Math Conundrum

[Jim Brier]

If the quantity [x + (2/x)]is squared and set equal to 6, what is the quantity [(x cubed) + ((8)/(x cubed))]?

[irchans]

zero

[marbles]

Taking the square root of both sides and multiplying through by x, you can solve for x by the quadratic.
X=square root of 6 plus or minus square root of 14 all over 2. Plugging both results into your new equation, the result is approximately 29.39388 either way.

180

(x + 2/x)^2 = 6
(x + 2/x) = + - sqrt(6)
x^2 + 2 = + - (sqrt(6))*x
x^2 + - (sqrt(6))x + 2 = 0

x = ( + - sqrt(6) + - sqrt(6 MINUS 4*1*2) ) / 2

x = (+ - sqrt(6) + - sqrt(-2)) / 2

x is a complex number, however that doesn't mean the problem doesn't have an answer.

[marbles]

The first step of the quadratic is -b, not +-b. It results in two possible answers for X, but they both give the same answer when plugged into the next equation.

[marbles]

Oh, I see your point... I was assuming that we are only allowing the + square root of 6. Allowing for negative square root of 6 does make the problem a little more messy.

[pudley4]

No, if you use the quadratic equation to solve for X, you get an imaginary number, not a real number.

(x+2/x)^2=6
x + 2/x = sqrt(6)
x^2 - sqrt(6)x + 2 = 0

plug into the quadratic equation [-b +/- sqrt(b^2 - 4ac)]/2a

notice b^2 - 4ac = 6 - 8 = -2, so you end up with an imaginary number.

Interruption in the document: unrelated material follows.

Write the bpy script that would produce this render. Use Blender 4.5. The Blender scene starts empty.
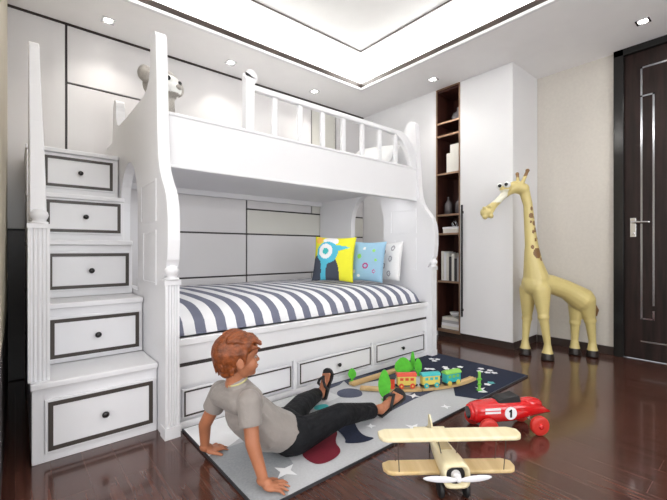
import bpy, bmesh, math, random
from mathutils import Vector, Matrix, geometry, noise
random.seed(7)
C = bpy.context.scene.collection
PI = math.pi
CAMH = 0.97
FP = 375.0
ca, sa = .6468, .7627          # camera looks along (ca, sa)

# ---------------------------------------------------------------- helpers
def dep(px, py, d):
    """world point at depth d from the camera, measured off the photograph"""
    u = (px - 333.5) / FP * d
    return Vector((ca*d + sa*u, sa*d - ca*u, CAMH - (py - 250) / FP * d))

def mat(name, col, rough=.5, metal=0, coat=0, emit=None, estr=0, noise_amt=0, nscale=8, bump=0, bscale=60, spec=.5, sheen=0, trans=0):
    m = bpy.data.materials.new(name); m.use_nodes = True
    nt = m.node_tree; b = nt.nodes['Principled BSDF']
    c = (*col, 1)
    b.inputs['Base Color'].default_value = c
    b.inputs['Roughness'].default_value = rough
    b.inputs['Metallic'].default_value = metal
    b.inputs['Coat Weight'].default_value = coat
    b.inputs['Coat Roughness'].default_value = .08
    b.inputs['Specular IOR Level'].default_value = spec
    b.inputs['Sheen Weight'].default_value = sheen
    b.inputs['Transmission Weight'].default_value = trans
    if emit:
        b.inputs['Emission Color'].default_value = (*emit, 1); b.inputs['Emission Strength'].default_value = estr
    tc = nt.nodes.new('ShaderNodeTexCoord')
    if noise_amt:
        n = nt.nodes.new('ShaderNodeTexNoise'); n.inputs['Scale'].default_value = nscale; n.inputs['Detail'].default_value = 4
        nt.links.new(tc.outputs['Object'], n.inputs['Vector'])
        r = nt.nodes.new('ShaderNodeValToRGB')
        r.color_ramp.elements[0].position = .3; r.color_ramp.elements[1].position = .7
        r.color_ramp.elements[0].color = (*[x*(1-noise_amt) for x in col], 1)
        r.color_ramp.elements[1].color = (*[min(1, x*(1+noise_amt)) for x in col], 1)
        nt.links.new(n.outputs['Fac'], r.inputs['Fac']); nt.links.new(r.outputs['Color'], b.inputs['Base Color'])
    if bump:
        n2 = nt.nodes.new('ShaderNodeTexNoise'); n2.inputs['Scale'].default_value = bscale; n2.inputs['Detail'].default_value = 3
        nt.links.new(tc.outputs['Object'], n2.inputs['Vector'])
        bp = nt.nodes.new('ShaderNodeBump'); bp.inputs['Strength'].default_value = bump; bp.inputs['Distance'].default_value = .01
        nt.links.new(n2.outputs['Fac'], bp.inputs['Height']); nt.links.new(bp.outputs['Normal'], b.inputs['Normal'])
    return m

def wood_mat(name, c1, c2, rough=.4, axis='X', scale=14, coat=0):
    m = mat(name, c1, rough, coat=coat); nt = m.node_tree; b = nt.nodes['Principled BSDF']
    tc = nt.nodes.new('ShaderNodeTexCoord'); mp = nt.nodes.new('ShaderNodeMapping')
    s = {'X': (1, 12, 12), 'Y': (12, 1, 12), 'Z': (12, 12, 1)}[axis]
    mp.inputs['Scale'].default_value = s
    n = nt.nodes.new('ShaderNodeTexNoise'); n.inputs['Scale'].default_value = scale/6; n.inputs['Detail'].default_value = 6
    r = nt.nodes.new('ShaderNodeValToRGB'); r.color_ramp.elements[0].position = .35; r.color_ramp.elements[1].position = .65
    r.color_ramp.elements[0].color = (*c1, 1); r.color_ramp.elements[1].color = (*c2, 1)
    nt.links.new(tc.outputs['Object'], mp.inputs['Vector']); nt.links.new(mp.outputs['Vector'], n.inputs['Vector'])
    nt.links.new(n.outputs['Fac'], r.inputs['Fac']); nt.links.new(r.outputs['Color'], b.inputs['Base Color'])
    return m

class MB:
    def __init__(s): s.v = []; s.f = []; s.m = []
    def add(s, vs, fs, mi=0, M=None):
        o = len(s.v)
        for v in vs:
            v = Vector(v); s.v.append(M @ v if M else v)
        for f in fs: s.f.append([i+o for i in f]); s.m.append(mi)
        return s
    def box(s, x0, x1, y0, y1, z0, z1, mi=0, M=None):
        vs = [(x, y, z) for z in (z0, z1) for y in (y0, y1) for x in (x0, x1)]
        return s.add(vs, [(0,2,3,1),(4,5,7,6),(0,1,5,4),(2,6,7,3),(0,4,6,2),(1,3,7,5)], mi, M)
    def prism(s, loops, a0, a1, axis='x', mi=0, M=None):
        """extrude a 2-D outline (with holes) along an axis"""
        if not isinstance(loops[0][0], (tuple, list)): loops = [loops]
        def P(p, a): return {'x': (a, p[0], p[1]), 'y': (p[0], a, p[1]), 'z': (p[0], p[1], a)}[axis]
        flat = [p for l in loops for p in l]; n = len(flat)
        tris = geometry.tessellate_polygon([[Vector((p[0], p[1], 0)) for p in l] for l in loops])
        vs = [P(p, a0) for p in flat] + [P(p, a1) for p in flat]
        fs = [tuple(t) for t in tris] + [tuple(i+n for i in reversed(t)) for t in tris]
        o = 0
        for l in loops:
            k = len(l)
            for i in range(k):
                a, b = o+i, o+(i+1) % k
                fs.append((a, b, b+n, a+n))
            o += k
        return s.add(vs, fs, mi, M)
    def lathe(s, prof, loc=(0,0,0), axis='z', n=24, mi=0, M=None):
        vs = []; fs = []
        for r, h in prof:
            for i in range(n):
                a = 2*PI*i/n; x, y = r*math.cos(a), r*math.sin(a)
                p = {'z': (x, y, h), 'x': (h, x, y), 'y': (x, h, y)}[axis]
                vs.append((p[0]+loc[0], p[1]+loc[1], p[2]+loc[2]))
        k = len(prof)
        for j in range(k-1):
            for i in range(n):
                fs.append((j*n+i, j*n+(i+1) % n, (j+1)*n+(i+1) % n, (j+1)*n+i))
        fs.append(tuple(reversed(range(n)))); fs.append(tuple(range((k-1)*n, k*n)))
        return s.add(vs, fs, mi, M)
    def ell(s, c, r, R=None, mi=0, n=20, M=None):
        if not isinstance(r, (tuple, list, Vector)): r = (r, r, r)
        vs = []; fs = []; m = n//2
        T = Matrix.Translation(Vector(c)) @ (R.to_4x4() if R else Matrix.Identity(4))
        vs.append(T @ Vector((0, 0, r[2])))
        for j in range(1, m):
            th = PI*j/m
            for i in range(n):
                a = 2*PI*i/n
                vs.append(T @ Vector((r[0]*math.sin(th)*math.cos(a), r[1]*math.sin(th)*math.sin(a), r[2]*math.cos(th))))
        vs.append(T @ Vector((0, 0, -r[2])))
        for i in range(n): fs.append((0, 1+i, 1+(i+1) % n))
        for j in range(m-2):
            for i in range(n):
                a = 1+j*n+i; b = 1+j*n+(i+1) % n
                fs.append((a, a+n, b+n, b))
        L = len(vs)-1
        for i in range(n): fs.append((L, 1+(m-2)*n+(i+1) % n, 1+(m-2)*n+i))
        return s.add(vs, fs, mi, M)
    def cone(s, p0, r0, p1, r1, round_=True, n=16, mi=0, flat=(1, 1), side=None, M=None):
        """tapered limb; round_ gives hemispherical ends"""
        p0 = Vector(p0); p1 = Vector(p1); d = (p1-p0); L = d.length
        if L < 1e-6: return s.ell(p0, r0, mi=mi)
        z = d.normalized()
        x = Vector(side) if side is not None else (Vector((0, 0, 1)) if abs(z.z) < .9 else Vector((1, 0, 0)))
        x = (x - z*x.dot(z)).normalized(); y = z.cross(x)
        prof = []
        if round_:
            for k in range(1, 6): a = PI/2*(1-k/5.0); prof.append((r0*math.cos(a), -r0*math.sin(a)))
            for k in range(0, 5): a = PI/2*k/5.0; prof.append((r1*math.cos(a), L+r1*math.sin(a)))
        else: prof = [(r0, 0), (r1, L)]
        vs = []; fs = []
        for r, h in prof:
            for i in range(n):
                a = 2*PI*i/n
                vs.append(p0 + z*h + x*(r*math.cos(a)*flat[0]) + y*(r*math.sin(a)*flat[1]))
        k = len(prof)
        for j in range(k-1):
            for i in range(n):
                fs.append((j*n+i, j*n+(i+1) % n, (j+1)*n+(i+1) % n, (j+1)*n+i))
        fs.append(tuple(reversed(range(n)))); fs.append(tuple(range((k-1)*n, k*n)))
        return s.add(vs, fs, mi, M)
    def chain(s, pts, mi=0, flat=(1, 1), side=None, n=16):
        for (a, ra), (b, rb) in zip(pts, pts[1:]): s.cone(a, ra, b, rb, True, n, mi, flat, side)
        return s
    def tube(s, pts, r, n=10, mi=0):
        for a, b in zip(pts, pts[1:]): s.cone(a, r, b, r, True, n, mi)
        return s

OFF = {}
def build(name, mb, mats, parent=None, smooth=False, bevel=0, local=False, fix=True):
    if not isinstance(mats, (list, tuple)): mats = [mats]
    off = Vector((0, 0, 0)) if (parent is None or local) else OFF[parent.name]
    me = bpy.data.meshes.new(name)
    me.from_pydata([tuple(v-off) for v in mb.v], [], mb.f)
    for m in mats: me.materials.append(m)
    for p, mi in zip(me.polygons, mb.m): p.material_index = mi; p.use_smooth = smooth
    if fix:
        bm = bmesh.new(); bm.from_mesh(me); bmesh.ops.recalc_face_normals(bm, faces=bm.faces); bm.to_mesh(me); bm.free()
    o = bpy.data.objects.new(name, me); C.objects.link(o)
    if parent: o.parent = parent
    OFF[o.name] = off
    if bevel:
        md = o.modifiers.new('bevel', 'BEVEL'); md.width = bevel; md.segments = 2; md.limit_method = 'ANGLE'; md.angle_limit = .9
    return o

def bake(o):
    dg = bpy.context.evaluated_depsgraph_get(); dg.update()
    me = bpy.data.meshes.new_from_object(o.evaluated_get(dg))
    old = o.data; o.modifiers.clear(); o.data = me
    bpy.data.meshes.remove(old)
    return o

def organic(name, mb, mats, parent=None, voxel=.004, smooth=4, paint=None, local=False, sub=False):
    if not isinstance(mats, (list, tuple)): mats = [mats]
    o = build(name, mb, mats, parent, True, 0, local)
    r = o.modifiers.new('r', 'REMESH'); r.mode = 'VOXEL'; r.voxel_size = voxel; r.use_smooth_shade = True
    if smooth:
        s = o.modifiers.new('s', 'SMOOTH'); s.iterations = smooth; s.factor = .5
    bake(o)
    if len(o.data.materials) == 0:
        for m in mats: o.data.materials.append(m)
    off = OFF[o.name]
    for p in o.data.polygons:
        p.use_smooth = True
        p.material_index = paint(p.center + off) if paint else 0
    return o

def empty(name, loc, label=None, cat=None, group=None, rz=0):
    o = bpy.data.objects.new(name, None); C.objects.link(o)
    o.empty_display_size = .05
    o.location = loc; o.rotation_euler = (0, 0, rz)
    OFF[o.name] = Vector(loc)
    if label: tag(o, label, cat, group)
    return o
def tag(o, label, cat, group=None):
    o['label'] = label; o['category'] = cat
    if group: o['group'] = group
    return o
def struct(o): o['kind'] = 'structure'; return o
def frame_M(origin, x, z):
    x = Vector(x).normalized(); z = Vector(z); z = (z - x*z.dot(x)).normalized(); y = z.cross(x)
    M = Matrix((x, y, z)).transposed().to_4x4(); M.translation = Vector(origin); return M
def rectring(x0, x1, z0, z1, w):
    return [[(x0, z0), (x1, z0), (x1, z1), (x0, z1)], [(x0+w, z0+w), (x0+w, z1-w), (x1-w, z1-w), (x1-w, z0+w)]]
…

[edit] and I see this point has already been made [img]/forums/images/icons/smile.gif[/img] [/edit]

Sorry, I missed the "is squared" in my first reply.
Imagine that!

I am using the notations a^b = a to the b power, and sqrt(c) = the positive square root of c.

Expanding out (x + (2/x))^3, we get x^3 + 6x + 12/x + 8/(x^3).

Rearranging the terms,

(x + (2/x))^3 = x^3 + 8/(x^3) + 6(x + 2/x)

Now, we are given (x + 2/x)^2 = 6. Therefore (x + 2/x) = sqrt(6) or (x + 2/x) = - sqrt(6).

so, we have (sqrt(6))^3 = x^3 + 8/(x^3) + 6*sqrt(6), or
................(-sqrt(6))^3 = x^3 + 8/(x^3) - 6*sqrt(6)

solving each: 6*sqrt(6) = x^3 + 8/(x^3) + 6*sqrt(6)
0 = x^3 + 8/(x^3)

-6*sqrt(6) = x^3 + 8/(x^3) - 6*sqrt(6)
0 = x^3 + 8/(x^3)

In either case, x^3 + 8/(x^3) = 0, which is what we were asked to find. Looks like irchans is correct, it all disappears into nothingness.